Figure 15. (a) Evolution of the left- and right-handed helicity components and (b) energy spectra at $t=0$ (black), 1 (red), 10 (blue) and 100 (magenta) for decaying HIT in HCNS and NS flows. Solid and dashed lines denote the profiles in HCNS and NS flows, respectively, and $k_c$ for the NS flow is marked near the profiles of $E_k$ at different times.

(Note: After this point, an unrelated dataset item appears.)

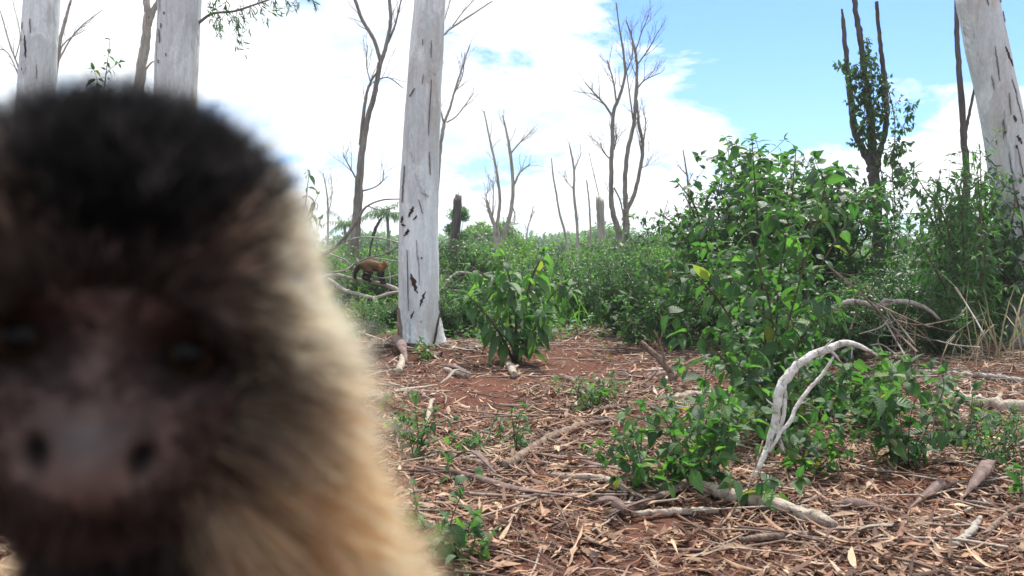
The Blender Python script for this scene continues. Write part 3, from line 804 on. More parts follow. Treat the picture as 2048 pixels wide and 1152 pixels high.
def put_leaves(root, lv, temps, mats, rng, limit=300, folmat=None, base_tint=1.0):
    """the leaves that show largest from the camera's side become objects of their own, the rest one part"""
    pos, dr, up, sz = (np.array(a) for a in lv)
    n = len(pos)
    M = orient(dr, up, sz)
    near = sz / np.maximum(pos[:, 1], 0.5) + rng.normal(0, 0.002, n)
    order = np.argsort(-near)
    b = Vector(root['_b'])
    for i in order[:limit]:
        k = int(rng.integers(len(temps)))
        o = bpy.data.objects.new('leaf', leaf_mesh(temps, k, mats[int(rng.integers(len(mats)))]))
        col.objects.link(o)
        o.parent = root
        m4 = Matrix(M[i].tolist()).to_4x4()
        m4.translation = Vector(pos[i].tolist()) - b
        o.matrix_local = m4
    rest = order[limit:]
    if len(rest):
        mb = MB()
        scatter(mb, temps, pos[rest], M[rest], rng.uniform(0.65, 1.15, (len(rest), 1)) * np.ones(3) * base_tint, rng=rng)
        mb.build('foliage', folmat or FOLV, root, kind='stuff')
def plant(name, label, cat, base, stems, rng, inter, size, temps, mats, group=None, start=0.25, side_p=0.0, side_len=0.2, droop=0.35, limit=300, stem_mat=None, cone=1.0, folmat=None, taper=0.35):
    root = thing(name, label, cat, base, group)
    acc = ([], [], [], [])
    tw = MB()
    for st in stems:
        st = st.copy(); st[:, 3] = np.maximum(st[:, 3] * 0.6, 0.0012)
        mb = MB(); add_tube(mb, st, 6, 0.04, rng=rng)
        mb.build('stem', stem_mat or STEM, root)
        a = leafy(st, rng, inter, size, start, side_p, side_len, droop, None, cone, tw, taper)
        for x_, y_ in zip(acc, a):
            x_ += y_
    if tw.n:
        tw.build('twigs', stem_mat or STEM, root, kind='stuff')
    put_leaves(root, acc, temps, mats, rng, limit, folmat)
    return root
def fan_stems(base, n, h, spread, rng, r=0.004, bend=0.4, npt=10):
    out = []
    for k in range(n):
        a = 2 * np.pi * (k + rng.random()) / n
        d = np.array([math.cos(a), math.sin(a), 0]) * spread * rng.uniform(0.3, 1)
        hh = h * rng.uniform(0.65, 1.0)
        p = [np.r_[base + d * 0.05 + [0, 0, -0.02], r], np.r_[base + d * 0.35 + [0, 0, hh * 0.45], r * .8], np.r_[base + d * 0.75 + [0, 0, hh * 0.8], r * .6], np.r_[base + d * (1 + 0.2 * bend) + [0, 0, hh * (1 - 0.1 * bend)], r * .35]]
        p = np.array(p); p[1:3, :2] += rng.normal(0, 0.08 * spread, (2, 2))
        out.append(smooth_path(p, npt))
    return out

# the tall broad-leaved shrub right of the middle
rng = np.random.default_rng(41)
YS = 3.65
b = G(1540, 872)
lims = [[(1538, 875, 5, .05), (1532, 700, 4.6, .05), (1520, 520, 4, 0), (1512, 400, 3, 0), (1504, 282, 1.4, 0)],
        [(1548, 872, 5, .1), (1552, 700, 4.4, .1), (1558, 560, 3.6, .1), (1580, 430, 2.8, .1), (1592, 300, 1.6, .1)],
        [(1544, 874, 4.5, -.1), (1560, 720, 4, -.15), (1600, 560, 3.2, -.15), (1640, 420, 2.4, -.1), (1655, 350, 1.5, -.1)],
        [(1534, 876, 4.4, -.1), (1500, 720, 3.6, -.2), (1450, 620, 3, -.25), (1400, 560, 2.2, -.3), (1372, 548, 1.3, -.3)],
        [(1540, 870, 4.2, -.1), (1570, 740, 3.6, -.25), (1625, 650, 2.8, -.35), (1675, 620, 2, -.4), (1690, 640, 1.2, -.4)],
        [(1532, 874, 4, -.2), (1490, 780, 3.2, -.35), (1430, 700, 2.6, -.4), (1385, 660, 1.8, -.4), (1362, 668, 1.2, -.4)],
        [(1536, 872, 4, .2), (1500, 700, 3.4, .3), (1460, 560, 2.8, .4), (1420, 470, 2, .4), (1395, 440, 1.2, .4)],
        [(1542, 874, 4, -.25), (1530, 800, 3.2, -.4), (1490, 740, 2.4, -.55), (1440, 730, 1.8, -.6), (1410, 760, 1.2, -.6)],
        [(1546, 874, 4, -.25), (1580, 800, 3.2, -.4), (1630, 760, 2.4, -.45), (1680, 770, 1.6, -.45)],
        [(1540, 872, 4, .1), (1545, 650, 3.2, -.1), (1500, 480, 2.6, -.15), (1450, 420, 1.8, -.15), (1435, 370, 1.2, -.15)],
        [(1545, 872, 4, .3), (1590, 640, 3.2, .3), (1660, 500, 2.2, .3), (1700, 440, 1.3, .3)]]
plant('tall_shrub', 'tall broad leaved green shrub behind the arched white branch', 'shrub', b, [px_path(l, YS, 26) for l in lims], rng, 0.055, 0.094, OV, [LEAF_A, LEAF_B, LEAF_C, LEAF_B], None, 0.14, 0.36, 0.22, 0.5)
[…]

For the decaying HIT, we take

(5.5)\begin{equation} \mathcal{L} = \frac{\rm \pi}{2{u'}^2}\int_0^\infty \frac{E_k(k)}{k}\, \mathrm{d} k \end{equation}

as the integral length scale and $\mathcal {U}=u'=(2\langle E \rangle /3)^{1/2}$ as the root-mean-square velocity. The truncated wavenumber in (3.13) becomes

(5.6)\begin{equation} k_c(t) = \frac{\nu^{{-}1/3}}{2 \times 3^{5/6}{\rm \pi}^{19/6}}E^{5/6}(t)\left(\int_0^\infty \frac{E_k(k)}{k}\, \mathrm{d} k \right)^{{-}2/3}, \end{equation}

which initially is $k_c(0)\approx 10.2$ at $\mathit {Re}=500$ and slightly increases then decreases with time. Figure 15(b) compares evolutions of $E_k(k)$ in HCNS and NS flows, where $k_c$ at different times are marked by arrows. The spectra broaden with time, indicating energy cascade, and have a narrow inertial range with the $-5/3$ scaling law in both flows. The inertial range is expected to be wider with increasing $\mathit {Re}$. At later times, $E_k(k)$ at high $k$ in the HCNS flow is significantly larger than that in the NS flow. In particular, $E_k(k)$ in the dissipation range in this HIT and other HCNS flow (see figure 7b) shows a $k^{-4}$ law at late times, which seems related to the Beltramization of the HCNS flow at small scales.

A similar scaling law of $k^{-4}$ was reported in the anisotropic kinetic alpha instability (Sulem et al. Reference Sulem, She, Scholl and Frisch1989) and the near-maximum helical turbulent state (Plunian et al. Reference Plunian, Teimurazov, Stepanov and Verma2020), and a scaling law of $k^{-7/3}$ was observed in the evolution of a pair of anti-parallel strongly polarized vortex tubes (Yao & Hussain Reference Yao and Hussain2021).